Efesios 2, 12-22; Sal 84, 9ab-10. 11-12. 13-14 ; san Lucas 12, 35-38

“Él es nuestra paz”. Sí, estoy de acuerdo contigo, son muchas las cosas que te agobian. Dices que has puesto todo por tu parte para que en casa fueran las cosas con la mayor concordia posible. Tus convicciones de siempre se tambalean. El ambiente te recrimina todo aquello en lo que crees. Han pasado los años, y no ves correspondencia a tanta generosidad y entrega como ha habido en ti. Con la voz entrecortada, casi ahogando las lágrimas, suspiras: “He perdido la paz”.

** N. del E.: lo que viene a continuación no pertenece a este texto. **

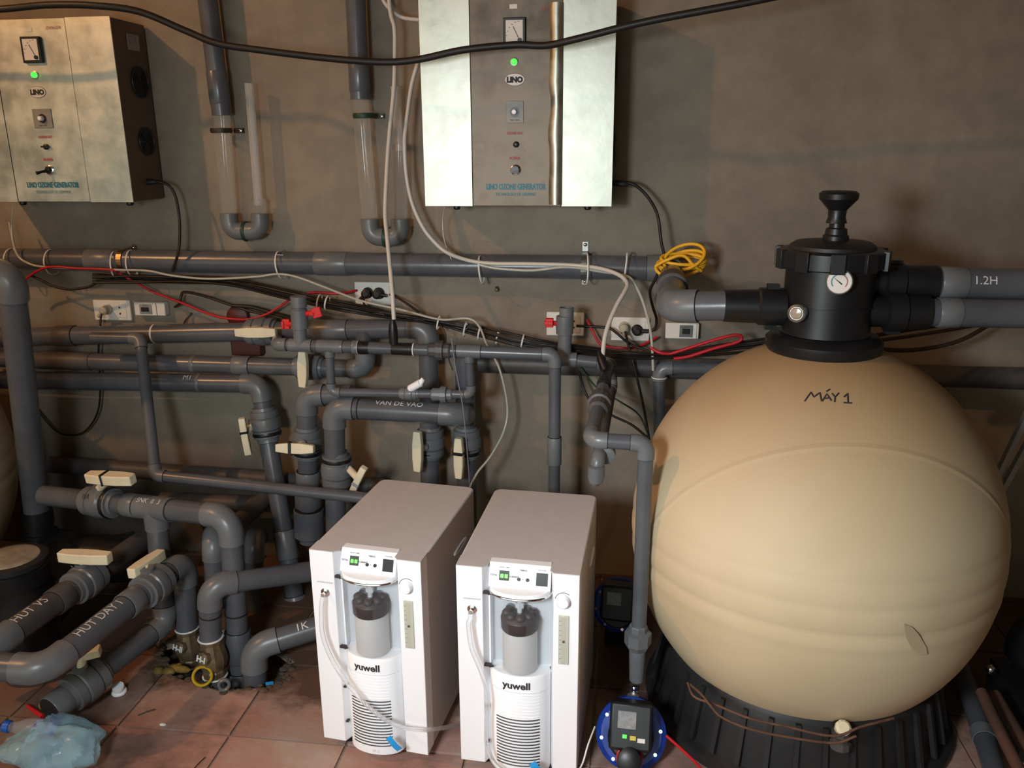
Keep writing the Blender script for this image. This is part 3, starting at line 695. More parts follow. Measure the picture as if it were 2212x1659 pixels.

“Unos y otros, podemos acercarnos al Padre con un mismo Espíritu”. Las circunstancias han podido cambiar. Algunos seres queridos han podido desaparecer. Tus proyectos de ahora pueden parecerse muy poco a lo que años atrás imaginabas. Las canas aparecen inexorablemente en tu pelo y en tus gestos… ¿Has pensado alguna vez en aquello que, dependiendo de ti, y que ningún agente externo podía obligarte, no debía de cambiar?

“Vosotros os vais integrando en la construcción, para ser morada de Dios, por el Espíritu”. Las quejas que nos van empañando el carácter y el ánimo se convierten en un verdadero obstáculo para la gracia de Dios. No te digo que no tengas razón, sino que hay otra razón, mucho más seria que la tuya, y que dejamos en la percha de nuestros olvidos. Lo que decía el filósofo: “Nada permanece, todo cambia”, es la gran falacia que hemos trasladado a nuestro vivir cotidiano.

“Tened ceñida la cintura y encendidas las lámparas”. El mandato que nos da Jesús no es para momentos extraordinarios, se trata de un aptitud que hemos de tener siempre. Los estados de ánimo, y todas las circunstancias que pudieran servirnos de excusa, no pueden ser obstáculo para semejante determinación. No se trata, por otra parte, de un ejercicio voluntarista sin más, tampoco es un consejo de un buen amigo, ni una amenaza que nos obligue a actuar con temor. Cuando Cristo nos habla con semejante lenguaje, se está poniendo en el lugar de cada uno, para recordarnos cuál es la única forma de actuar con coherencia, y sin que nunca nos reprochemos nada…. y mucho menos a Dios.

“Y, si llega entrada la noche o de madrugada y los encuentra así, dichosos ellos”. Despiertos o dormidos, sanos o enfermos, con ganas o sin ellas, en todo momento hemos de encontrarnos en vela, es decir, en la presencia de Dios. ¿No pasas tanto tiempo en tus “cosas”, perdiendo las horas y los días en tantas “urgencias” y en tanto activismo “imprescindible”? ¿Es que Dios no tiene nada que ver contigo y con lo tuyo? ¿No será que lleguemos a la conclusión de que, si nuestros actos, palabras y pensamientos, tuvieran que pasar por el querer de Dios, descubriríamos nuestra falta de lealtad y fidelidad a Aquel a quien debemos la vida y lo que somos?

Ser hijos de Dios no es ni un apellido, ni una losa que nos impida ser más humanos (“normales”, dicen algunos). Todo lo contrario, si Jesús nos urge para estar siempre en vela es porque Él es también hombre, y su humanidad está puesta siempre al servicio de la voluntad del Padre. Por eso nos dice san Pablo: “Estáis edificados sobre el cimiento de los apóstoles y profetas, y el mismo Cristo”. No es un añadido, es lo que da fundamento y consolida nuestra vida en todos y cada uno de los recovecos de nuestra existencia. Y cuando la Virgen estuvo junto a los apóstoles en oración, después de ascender Jesús a los Cielos, les recordaba con su presencia la necesidad de perseverar en el amor a su Hijo, no como algo memorable, sino como una necesidad vital, y en la que debían perseverar hasta la muerte… para llegar a la vida definitiva.